#### Task prompt
Leave out the pictures and retype only the lines from the opening line to the line that holds "v = np.asarray(v, float);", both ends included.

:::

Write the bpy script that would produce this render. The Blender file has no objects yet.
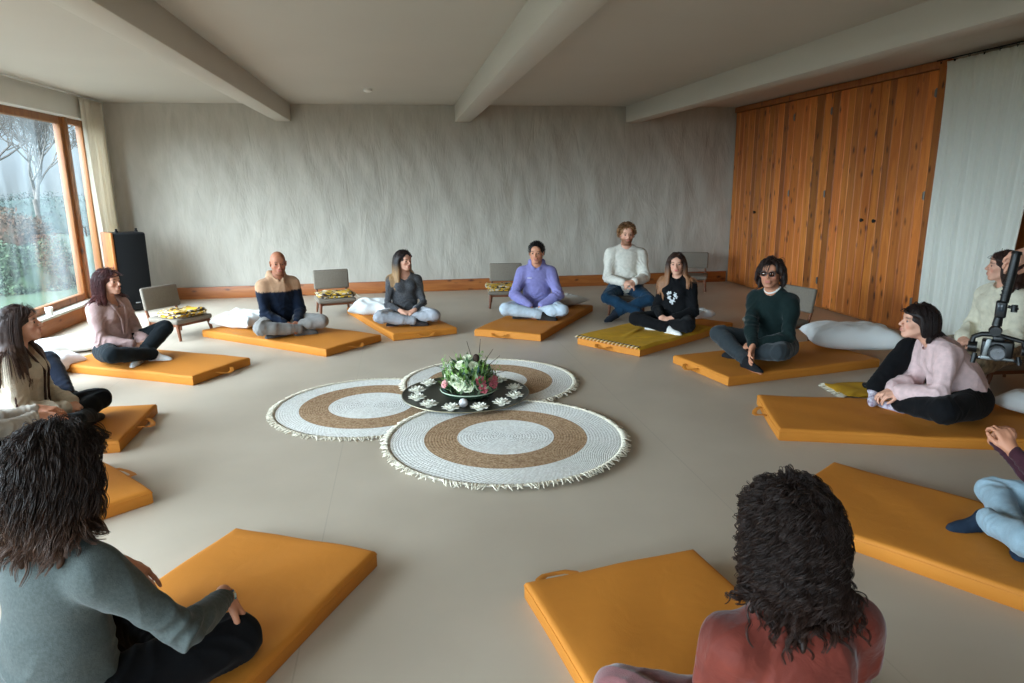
import bpy, bmesh, math, random
import numpy as np
from mathutils import Vector, Matrix
R = math.radians
random.seed(7)
SC = bpy.context.scene
COL = SC.collection
A3 = lambda *v: np.array(v if len(v) > 1 else v[0], dtype=float)
def nrm(v):
    v = np.asarray(v, float); return v / (np.linalg.norm(v) + 1e-12)

# ------------------------------------------------------------------ materials
def srgb(r, g, b):
    f = lambda c: (c / 255 / 12.92) if c / 255 <= .04045 else ((c / 255 + .055) / 1.055) ** 2.4
    return (f(r), f(g), f(b), 1)
_M = {}
def mat(name, col, rough=.8, var=.12, vscale=6, bump=.15, bscale=120, attr=None, spec=.3, sheen=0, metal=0, stretch=(1, 1, 1), col2=None, bump2=0, b2scale=9, trans=0):
    if name in _M: return _M[name]
    m = bpy.data.materials.new(name); m.use_nodes = True; _M[name] = m
    nt = m.node_tree; N = nt.nodes; Lk = nt.links; b = N['Principled BSDF']
    b.inputs['Roughness'].default_value = rough; b.inputs['Metallic'].default_value = metal
    b.inputs['Specular IOR Level'].default_value = spec
    if sheen: b.inputs['Sheen Weight'].default_value = sheen; b.inputs['Sheen Roughness'].default_value = .4
    tc = N.new('ShaderNodeTexCoord'); mp = N.new('ShaderNodeMapping'); mp.inputs['Scale'].default_value = stretch
    Lk.new(tc.outputs['Object'], mp.inputs[0])
    nz = N.new('ShaderNodeTexNoise'); nz.inputs['Scale'].default_value = vscale; nz.inputs['Detail'].default_value = 5
    Lk.new(mp.outputs[0], nz.inputs['Vector'])
    mx = N.new('ShaderNodeMix'); mx.data_type = 'RGBA'; mx.blend_type = 'MIX'
    c = srgb(*col)
    lo = srgb(*col2) if col2 else tuple(x * (1 - var) for x in c[:3]) + (1,)
    hi = c if col2 else tuple(min(1, x * (1 + var)) for x in c[:3]) + (1,)
    rp = N.new('ShaderNodeValToRGB'); rp.color_ramp.elements[0].position = .3; rp.color_ramp.elements[1].position = .7
    rp.color_ramp.elements[0].color = lo; rp.color_ramp.elements[1].color = hi
    Lk.new(nz.outputs['Fac'], rp.inputs[0])
    if attr:
        at = N.new('ShaderNodeAttribute'); at.attribute_name = attr
        gr = N.new('ShaderNodeMapRange'); gr.inputs['To Min'].default_value = 1 - var; gr.inputs['To Max'].default_value = 1 + var
        gr.inputs['From Min'].default_value = .3; gr.inputs['From Max'].default_value = .7
        Lk.new(nz.outputs['Fac'], gr.inputs['Value'])
        vm = N.new('ShaderNodeVectorMath'); vm.operation = 'SCALE'
        Lk.new(at.outputs['Color'], vm.inputs[0]); Lk.new(gr.outputs[0], vm.inputs['Scale'])
        Lk.new(vm.outputs[0], b.inputs['Base Color'])
    else:
        Lk.new(rp.outputs[0], b.inputs['Base Color'])
    if bump:
        n2 = N.new('ShaderNodeTexNoise'); n2.inputs['Scale'].default_value = bscale; n2.inputs['Detail'].default_value = 3
        Lk.new(mp.outputs[0], n2.inputs['Vector'])
        bp = N.new('ShaderNodeBump'); bp.inputs['Strength'].default_value = bump; bp.inputs['Distance'].default_value = .004
        Lk.new(n2.outputs['Fac'], bp.inputs['Height']); out = bp
        if bump2:
            n3 = N.new('ShaderNodeTexNoise'); n3.inputs['Scale'].default_value = b2scale; n3.inputs['Detail'].default_value = 2
            n3.inputs['Distortion'].default_value = 1.2
            Lk.new(tc.outputs['Object'], n3.inputs['Vector'])
            b3 = N.new('ShaderNodeBump'); b3.inputs['Strength'].default_value = bump2; b3.inputs['Distance'].default_value = .02
            Lk.new(n3.outputs['Fac'], b3.inputs['Height']); Lk.new(bp.outputs[0], b3.inputs['Normal']); out = b3
        Lk.new(out.outputs[0], b.inputs['Normal'])
    if trans:
        b.inputs['Transmission Weight'].default_value = trans
    return m

# ------------------------------------------------------------------ mesh helpers
def mesh_obj(name, V, F, m, parent=None, smooth=True, cols=None, loc=None):
    me = bpy.data.meshes.new(name)
    V = np.asarray(V, dtype=np.float32)
    if isinstance(F, np.ndarray):
        k = F.shape[1]
        me.vertices.add(len(V)); me.vertices.foreach_set('co', V.ravel())
        me.loops.add(F.size); me.loops.foreach_set('vertex_index', F.astype(np.int32).ravel())
        me.polygons.add(len(F)); me.polygons.foreach_set('loop_start', np.arange(0, F.size, k, dtype=np.int32))
        me.update(calc_edges=True); me.validate()
    else:
        me.from_pydata([tuple(map(float, v)) for v in V], [], F); me.update()
    if smooth: me.polygons.foreach_set('use_smooth', [True] * len(me.polygons))
    if cols is not None:
        a = me.color_attributes.new('Col', 'FLOAT_COLOR', 'POINT')
        c = np.ones((len(V), 4), np.float32); c[:, :3] = cols
        a.data.foreach_set('color', c.ravel())
    if m: me.materials.append(m)
    o = bpy.data.objects.new(name, me); COL.objects.link(o)
    if parent is not None: o.parent = parent
    if loc is not None: o.location = loc
    return o
class MB:
    """collects shapes into one mesh"""
    def __init__(s): s.bm = bmesh.new()
    def box(s, c, d, rot=None, bev=0, seg=2):
        r = bmesh.ops.create_cube(s.bm, size=1); vs = r['verts']
        bmesh.ops.scale(s.bm, vec=d, verts=vs)
        if bev:
            es = list({e for v in vs for e in v.link_edges})
            q = bmesh.ops.bevel(s.bm, geom=es, offset=bev, segments=seg, affect='EDGES', profile=.5)
            vs = list({v for v in q['verts']} | {v for v in vs if v.is_valid})
            vs = list({v for f in q['faces'] for v in f.verts} | set(v for v in vs if v.is_valid))
            seen = set(vs); st = list(vs)
            while st:
                v = st.pop()
                for e in v.link_edges:
                    w = e.other_vert(v)
                    if w not in seen: seen.add(w); st.append(w)
            vs = list(seen)
        if rot is not None: bmesh.ops.transform(s.bm, matrix=rot.to_4x4(), verts=vs)
        bmesh.ops.translate(s.bm, vec=Vector(c), verts=vs)
        return vs
    def tube(s, pts, r, n=8, cap=True, flat=None, closed=False):
        P = [Vector(p) for p in pts]; rr = r if hasattr(r, '__len__') else [r] * len(P)
        rings = []; T0 = (P[1] - P[0]).normalized()
        up = Vector((0, 0, 1)) if abs(T0.z) < .9 else Vector((0, 1, 0))
        X = T0.cross(up).normalized()
        for i, p in enumerate(P):
            if closed: T = (P[(i + 1) % len(P)] - P[i - 1]).normalized()
            else: T = (P[min(i + 1, len(P) - 1)] - P[max(i - 1, 0)]).normalized()
            X = (X - T * X.dot(T)).normalized(); Y = T.cross(X)
            rings.append([s.bm.verts.new(p + (X * math.cos(a) + Y * math.sin(a) * (flat or 1)) * rr[i]) for a in [2 * math.pi * k / n for k in range(n)]])
        m = len(rings)
        for i in range(m if closed else m - 1):
            a, b = rings[i], rings[(i + 1) % m]
            for k in range(n): s.bm.faces.new((a[k], a[(k + 1) % n], b[(k + 1) % n], b[k]))
        if cap and not closed:
            s.bm.faces.new(list(reversed(rings[0]))); s.bm.faces.new(rings[-1])
    def lathe(s, prof, c=(0, 0, 0), n=32, rot=None):
        c = Vector(c); rings = []
        for (r, z) in prof:
            if r < 1e-6: rings.append([s.bm.verts.new(V3(rot, (0, 0, z)) + c)])
            else: rings.append([s.bm.verts.new(V3(rot, (r * math.cos(2 * math.pi * k / n), r * math.sin(2 * math.pi * k / n), z)) + c) for k in range(n)])
        for a, b in zip(rings, rings[1:]):
            for k in range(n):
                k2 = (k + 1) % n
                if len(a) == 1 and len(b) == 1: continue
                if len(a) == 1: s.bm.faces.new((a[0], b[k2], b[k]))
                elif len(b) == 1: s.bm.faces.new((a[k], a[k2], b[0]))
                else: s.bm.faces.new((a[k], a[k2], b[k2], b[k]))
    def sphere(s, c, r, u=16, v=10, sc=(1, 1, 1), rot=None):
        q = bmesh.ops.create_uvsphere(s.bm, u_segments=u, v_segments=v, radius=r)['verts']
        bmesh.ops.scale(s.bm, vec=sc, verts=q)
        if rot is not None: bmesh.ops.transform(s.bm, matrix=rot.to_4x4(), verts=q)
        bmesh.ops.translate(s.bm, vec=Vector(c), verts=q)
    def grid(s, f, nu, nv):
        g = [[s.bm.verts.new(f(i / nu, j / nv)) for j in range(nv + 1)] for i in range(nu + 1)]
        for i in range(nu):
            for j in range(nv): s.bm.faces.new((g[i][j], g[i + 1][j], g[i + 1][j + 1], g[i][j + 1]))
        return g
    def build(s, name, m, parent=None, smooth=True, loc=None, auto=True):
        bmesh.ops.recalc_face_normals(s.bm, faces=s.bm.faces)
        me = bpy.data.meshes.new(name); s.bm.to_mesh(me); s.bm.free()
        if smooth:
            me.polygons.foreach_set('use_smooth', [True] * len(me.polygons))
            if auto: me.set_sharp_from_angle(angle=R(38))
        if m: me.materials.append(m)
        o = bpy.data.objects.new(name, me); COL.objects.link(o)
        if parent is not None: o.parent = parent
        if loc is not None: o.location = loc
        return o
def V3(rot, p): return (rot @ Vector(p)) if rot is not None else Vector(p)
def tag(o, label=None, cat=None, group=None, kind=None):
    if label: o['label'] = label
    if cat: o['category'] = cat
    if group: o['group'] = group
    if kind: o['kind'] = kind
    return o
def empty(name, loc=(0, 0, 0), rz=0, label=None, cat=None, group=None, sc=1):
    o = bpy.data.objects.new(name, None); COL.objects.link(o); o.empty_display_size = .1
    o.location = loc; o.rotation_euler = (0, 0, rz); o.scale = (sc, sc, sc)
    return tag(o, label, cat, group)
def copy_tree(o, parent=None):
    c = o.copy(); COL.objects.link(c); c.parent = parent
    if parent is not None: c.matrix_parent_inverse = o.matrix_parent_inverse.copy()
    for ch in KIDS(o): copy_tree(ch, c)
    return c
def KIDS(o): return [x for x in bpy.data.objects if x.parent == o]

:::

#### Written solution
Write the bpy script that would produce this render. The Blender file has no objects yet.
import bpy, bmesh, math, random
import numpy as np
from mathutils import Vector, Matrix
R = math.radians
random.seed(7)
SC = bpy.context.scene
COL = SC.collection
A3 = lambda *v: np.array(v if len(v) > 1 else v[0], dtype=float)
def nrm(v):
    v = np.asarray(v, float); return v / (np.linalg.norm(v) + 1e-12)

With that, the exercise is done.